しかし、個人で開業する場合に、大手チェーンと同じ事をやっていても意味がない事は想像たやすくないだろう。
競合に勝ち抜いていくためには個性的なサイドメニューを拡充したり、大手フランチャイズでは積極的に取り組まれていないアルコール類の提供に力を入れたり差別化を意識した取り組みをする事が重要な事ではないだろうか。
また、単価をあげるにはメニューや商品と行った直接的な方法だけではない。
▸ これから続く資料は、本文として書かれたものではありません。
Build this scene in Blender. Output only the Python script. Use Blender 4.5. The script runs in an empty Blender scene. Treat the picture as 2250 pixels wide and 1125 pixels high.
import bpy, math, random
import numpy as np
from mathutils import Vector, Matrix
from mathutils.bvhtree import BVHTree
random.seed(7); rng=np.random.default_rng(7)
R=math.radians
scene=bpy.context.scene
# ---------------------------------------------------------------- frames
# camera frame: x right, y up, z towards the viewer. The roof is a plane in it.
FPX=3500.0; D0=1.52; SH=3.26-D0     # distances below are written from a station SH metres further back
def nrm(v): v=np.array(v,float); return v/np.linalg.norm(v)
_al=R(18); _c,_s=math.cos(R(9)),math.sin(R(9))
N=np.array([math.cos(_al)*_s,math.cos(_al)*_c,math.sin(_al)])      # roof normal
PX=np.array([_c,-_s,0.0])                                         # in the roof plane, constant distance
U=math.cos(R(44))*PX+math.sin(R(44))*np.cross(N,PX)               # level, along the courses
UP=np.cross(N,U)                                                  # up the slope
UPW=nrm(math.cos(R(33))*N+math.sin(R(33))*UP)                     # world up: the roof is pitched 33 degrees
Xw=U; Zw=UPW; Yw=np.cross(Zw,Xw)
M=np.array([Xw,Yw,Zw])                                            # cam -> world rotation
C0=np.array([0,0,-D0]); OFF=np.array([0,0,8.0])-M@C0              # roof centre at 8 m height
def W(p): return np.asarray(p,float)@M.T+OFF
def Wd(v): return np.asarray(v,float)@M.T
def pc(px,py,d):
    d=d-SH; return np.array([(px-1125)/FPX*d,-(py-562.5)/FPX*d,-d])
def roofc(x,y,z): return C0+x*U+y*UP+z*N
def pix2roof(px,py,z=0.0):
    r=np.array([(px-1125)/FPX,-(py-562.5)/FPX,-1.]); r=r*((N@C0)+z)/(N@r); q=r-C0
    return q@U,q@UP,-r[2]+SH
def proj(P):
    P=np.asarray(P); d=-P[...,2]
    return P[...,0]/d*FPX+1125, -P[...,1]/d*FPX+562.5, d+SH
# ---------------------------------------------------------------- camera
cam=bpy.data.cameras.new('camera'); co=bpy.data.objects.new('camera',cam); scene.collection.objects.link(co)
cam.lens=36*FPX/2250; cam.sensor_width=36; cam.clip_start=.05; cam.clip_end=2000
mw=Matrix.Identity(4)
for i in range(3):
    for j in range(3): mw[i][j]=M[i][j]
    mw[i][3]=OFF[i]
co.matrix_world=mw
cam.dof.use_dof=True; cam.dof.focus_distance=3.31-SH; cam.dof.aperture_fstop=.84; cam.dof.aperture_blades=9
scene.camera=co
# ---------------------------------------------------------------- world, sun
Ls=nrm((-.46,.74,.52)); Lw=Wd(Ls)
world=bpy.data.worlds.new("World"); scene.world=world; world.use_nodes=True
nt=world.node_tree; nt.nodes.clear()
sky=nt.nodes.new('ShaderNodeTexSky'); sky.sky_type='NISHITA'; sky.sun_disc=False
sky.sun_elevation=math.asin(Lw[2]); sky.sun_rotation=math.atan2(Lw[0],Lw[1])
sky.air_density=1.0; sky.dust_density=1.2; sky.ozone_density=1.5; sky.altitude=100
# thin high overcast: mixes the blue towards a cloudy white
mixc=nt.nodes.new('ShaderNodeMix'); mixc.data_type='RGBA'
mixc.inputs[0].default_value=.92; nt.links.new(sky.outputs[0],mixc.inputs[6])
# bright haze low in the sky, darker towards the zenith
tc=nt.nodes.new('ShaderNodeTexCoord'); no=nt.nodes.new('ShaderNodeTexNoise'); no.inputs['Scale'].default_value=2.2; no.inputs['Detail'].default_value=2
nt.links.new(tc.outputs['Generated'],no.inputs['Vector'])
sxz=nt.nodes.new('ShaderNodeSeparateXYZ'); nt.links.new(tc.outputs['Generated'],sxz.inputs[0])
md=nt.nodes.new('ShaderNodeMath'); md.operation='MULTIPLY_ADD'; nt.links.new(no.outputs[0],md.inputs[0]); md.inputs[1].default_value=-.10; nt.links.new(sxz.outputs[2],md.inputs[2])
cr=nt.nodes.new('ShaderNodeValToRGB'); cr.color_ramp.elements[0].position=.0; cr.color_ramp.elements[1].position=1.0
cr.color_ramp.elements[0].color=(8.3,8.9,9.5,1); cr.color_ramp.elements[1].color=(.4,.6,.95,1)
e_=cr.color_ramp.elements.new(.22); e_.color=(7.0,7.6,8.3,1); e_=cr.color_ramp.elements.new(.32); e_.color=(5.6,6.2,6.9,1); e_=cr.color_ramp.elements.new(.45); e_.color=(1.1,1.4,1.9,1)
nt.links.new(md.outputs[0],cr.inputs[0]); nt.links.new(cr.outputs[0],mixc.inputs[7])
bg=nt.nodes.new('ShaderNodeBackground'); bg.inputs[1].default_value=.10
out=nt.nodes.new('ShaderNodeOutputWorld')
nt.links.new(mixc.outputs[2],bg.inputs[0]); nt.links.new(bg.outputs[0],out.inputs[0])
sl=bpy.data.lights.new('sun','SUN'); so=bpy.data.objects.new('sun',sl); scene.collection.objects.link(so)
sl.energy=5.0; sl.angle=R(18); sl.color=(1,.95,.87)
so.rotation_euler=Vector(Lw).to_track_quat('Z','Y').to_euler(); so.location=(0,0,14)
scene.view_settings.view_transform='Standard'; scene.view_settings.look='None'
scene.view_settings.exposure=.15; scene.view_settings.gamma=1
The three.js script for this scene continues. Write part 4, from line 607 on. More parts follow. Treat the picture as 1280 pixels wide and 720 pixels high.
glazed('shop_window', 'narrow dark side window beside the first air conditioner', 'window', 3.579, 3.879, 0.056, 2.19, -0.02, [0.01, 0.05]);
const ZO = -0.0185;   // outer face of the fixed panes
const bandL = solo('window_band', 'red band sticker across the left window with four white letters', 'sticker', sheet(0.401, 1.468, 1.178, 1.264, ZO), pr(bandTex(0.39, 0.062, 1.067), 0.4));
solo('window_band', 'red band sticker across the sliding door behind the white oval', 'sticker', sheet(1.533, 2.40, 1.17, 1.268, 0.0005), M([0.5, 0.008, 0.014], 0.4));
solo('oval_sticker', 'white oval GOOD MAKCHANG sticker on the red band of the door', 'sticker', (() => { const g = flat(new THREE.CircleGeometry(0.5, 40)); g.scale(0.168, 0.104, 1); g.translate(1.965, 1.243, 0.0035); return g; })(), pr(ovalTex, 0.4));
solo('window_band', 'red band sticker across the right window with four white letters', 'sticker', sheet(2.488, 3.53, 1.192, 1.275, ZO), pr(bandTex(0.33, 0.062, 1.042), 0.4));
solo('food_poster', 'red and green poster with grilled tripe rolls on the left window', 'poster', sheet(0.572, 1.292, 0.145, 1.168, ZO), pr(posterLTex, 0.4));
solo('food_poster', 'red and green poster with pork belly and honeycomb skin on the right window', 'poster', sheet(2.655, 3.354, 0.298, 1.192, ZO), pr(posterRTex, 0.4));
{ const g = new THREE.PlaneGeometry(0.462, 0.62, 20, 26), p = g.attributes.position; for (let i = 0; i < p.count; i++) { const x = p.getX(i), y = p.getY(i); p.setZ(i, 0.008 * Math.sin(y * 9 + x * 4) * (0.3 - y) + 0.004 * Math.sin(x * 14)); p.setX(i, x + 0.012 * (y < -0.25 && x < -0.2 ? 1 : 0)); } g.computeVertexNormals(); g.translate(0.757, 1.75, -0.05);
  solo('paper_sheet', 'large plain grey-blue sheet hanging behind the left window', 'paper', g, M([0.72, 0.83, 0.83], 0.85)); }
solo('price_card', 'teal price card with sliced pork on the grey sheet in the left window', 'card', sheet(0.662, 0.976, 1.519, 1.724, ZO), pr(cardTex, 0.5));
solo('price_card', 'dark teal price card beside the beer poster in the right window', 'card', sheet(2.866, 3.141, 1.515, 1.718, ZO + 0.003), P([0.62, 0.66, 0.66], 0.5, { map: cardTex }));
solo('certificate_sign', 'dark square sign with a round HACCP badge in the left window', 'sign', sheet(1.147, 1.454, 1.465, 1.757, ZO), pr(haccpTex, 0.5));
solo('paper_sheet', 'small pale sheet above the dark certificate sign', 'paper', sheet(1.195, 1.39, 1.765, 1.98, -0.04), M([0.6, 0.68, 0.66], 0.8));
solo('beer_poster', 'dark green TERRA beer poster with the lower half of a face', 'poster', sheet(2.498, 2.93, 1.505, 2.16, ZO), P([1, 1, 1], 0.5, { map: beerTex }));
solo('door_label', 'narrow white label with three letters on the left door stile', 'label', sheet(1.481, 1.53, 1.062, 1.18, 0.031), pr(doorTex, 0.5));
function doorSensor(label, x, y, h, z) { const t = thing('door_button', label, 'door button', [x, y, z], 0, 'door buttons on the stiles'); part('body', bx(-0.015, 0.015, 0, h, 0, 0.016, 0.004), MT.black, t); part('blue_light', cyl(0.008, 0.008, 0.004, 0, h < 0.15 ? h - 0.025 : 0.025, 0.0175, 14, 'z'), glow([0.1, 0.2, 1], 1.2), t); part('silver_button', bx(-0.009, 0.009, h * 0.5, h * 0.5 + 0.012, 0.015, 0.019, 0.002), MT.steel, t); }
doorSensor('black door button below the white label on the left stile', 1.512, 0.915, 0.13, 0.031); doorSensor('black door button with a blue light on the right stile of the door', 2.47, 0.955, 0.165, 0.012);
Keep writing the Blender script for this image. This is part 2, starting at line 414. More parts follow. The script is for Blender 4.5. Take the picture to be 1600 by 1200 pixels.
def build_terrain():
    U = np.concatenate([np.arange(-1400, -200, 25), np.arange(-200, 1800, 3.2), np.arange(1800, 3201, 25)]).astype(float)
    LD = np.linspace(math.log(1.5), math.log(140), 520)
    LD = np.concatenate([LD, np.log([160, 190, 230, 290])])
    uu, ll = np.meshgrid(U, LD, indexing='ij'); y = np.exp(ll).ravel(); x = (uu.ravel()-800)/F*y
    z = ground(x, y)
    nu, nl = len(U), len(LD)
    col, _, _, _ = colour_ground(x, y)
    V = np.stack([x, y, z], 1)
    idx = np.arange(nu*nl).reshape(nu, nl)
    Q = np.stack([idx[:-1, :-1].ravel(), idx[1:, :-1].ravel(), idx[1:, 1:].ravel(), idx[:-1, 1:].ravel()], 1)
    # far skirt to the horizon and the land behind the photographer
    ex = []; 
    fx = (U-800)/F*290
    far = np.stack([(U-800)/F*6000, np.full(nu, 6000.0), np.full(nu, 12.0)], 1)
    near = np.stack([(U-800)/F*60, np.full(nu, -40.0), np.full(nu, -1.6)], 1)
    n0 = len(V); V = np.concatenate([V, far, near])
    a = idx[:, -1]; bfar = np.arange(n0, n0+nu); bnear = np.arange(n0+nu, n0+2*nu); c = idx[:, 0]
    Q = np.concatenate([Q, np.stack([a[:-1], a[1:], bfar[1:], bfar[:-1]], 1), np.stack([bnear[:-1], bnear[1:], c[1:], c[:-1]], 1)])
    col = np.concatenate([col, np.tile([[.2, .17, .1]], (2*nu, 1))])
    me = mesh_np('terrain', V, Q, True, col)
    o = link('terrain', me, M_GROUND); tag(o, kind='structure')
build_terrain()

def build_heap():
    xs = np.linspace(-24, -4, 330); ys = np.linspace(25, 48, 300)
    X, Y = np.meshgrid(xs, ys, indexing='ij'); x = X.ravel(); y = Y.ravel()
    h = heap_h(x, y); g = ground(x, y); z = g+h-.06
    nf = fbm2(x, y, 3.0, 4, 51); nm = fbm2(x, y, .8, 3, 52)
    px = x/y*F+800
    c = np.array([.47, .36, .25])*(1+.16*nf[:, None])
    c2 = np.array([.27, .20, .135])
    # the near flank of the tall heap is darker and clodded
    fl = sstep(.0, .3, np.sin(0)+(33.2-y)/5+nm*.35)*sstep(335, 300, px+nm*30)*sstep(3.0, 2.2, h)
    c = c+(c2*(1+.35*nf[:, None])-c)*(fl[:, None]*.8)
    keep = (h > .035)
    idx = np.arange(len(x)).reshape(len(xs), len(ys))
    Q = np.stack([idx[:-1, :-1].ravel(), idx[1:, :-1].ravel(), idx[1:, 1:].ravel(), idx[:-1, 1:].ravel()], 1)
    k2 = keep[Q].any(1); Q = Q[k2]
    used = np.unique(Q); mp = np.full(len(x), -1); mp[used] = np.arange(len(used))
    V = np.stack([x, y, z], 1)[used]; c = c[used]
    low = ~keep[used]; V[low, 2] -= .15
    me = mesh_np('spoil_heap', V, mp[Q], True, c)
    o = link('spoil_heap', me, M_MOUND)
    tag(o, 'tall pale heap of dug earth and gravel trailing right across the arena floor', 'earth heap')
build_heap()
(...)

飲食ビジネスにおいて単価をあげるにはサービスだけではなく、内装という点も非常に重要となる。
昼間はランチで回転数をあげ、夜はディナーで単価をあげて行くようなスタイルをとる場合、席のレイアウトなども最適化するべきなのはいうまでもない。このような作業も内装の設計次第では素早く席移動が出来たり、顧客の人数に合わせてレイアウトを変更する事が可能になる。
つまり、単価をあげるためには、競合店や大手チェーンがやっていないメニューの工夫、内装の工夫などが必要な事だと言える。
まとめ:単価を上げる工夫で繁盛店を目指そう!
今回は蕎麦屋を開業し、成功させるための基礎的な知識と、成功のためのポイントについて解説した。
単価が低い蕎麦屋においては突発的に売り上げを伸ばす事は至難の技と言える。このような環境の中で着実に売り上げを伸ばして行くためには事前の戦略次第だと言えるのではないだろうか。
戦略を立てる段階で必要な観点は、客単価をあげる工夫と、顧客満足度と業務効率を意識した内装の工夫が必要となる。サービスの工夫による客単価の向上は飲食業界の経験や、事前のリサーチによって設計する事ができるが、内装での工夫に関しては十分に実績を積んだ内装業者に依頼するという事も重要となるだろう。
今回の記事で解説した項目を参考にしていただいて、ぜひ、成功する蕎麦屋開業を目指していただければ幸いである。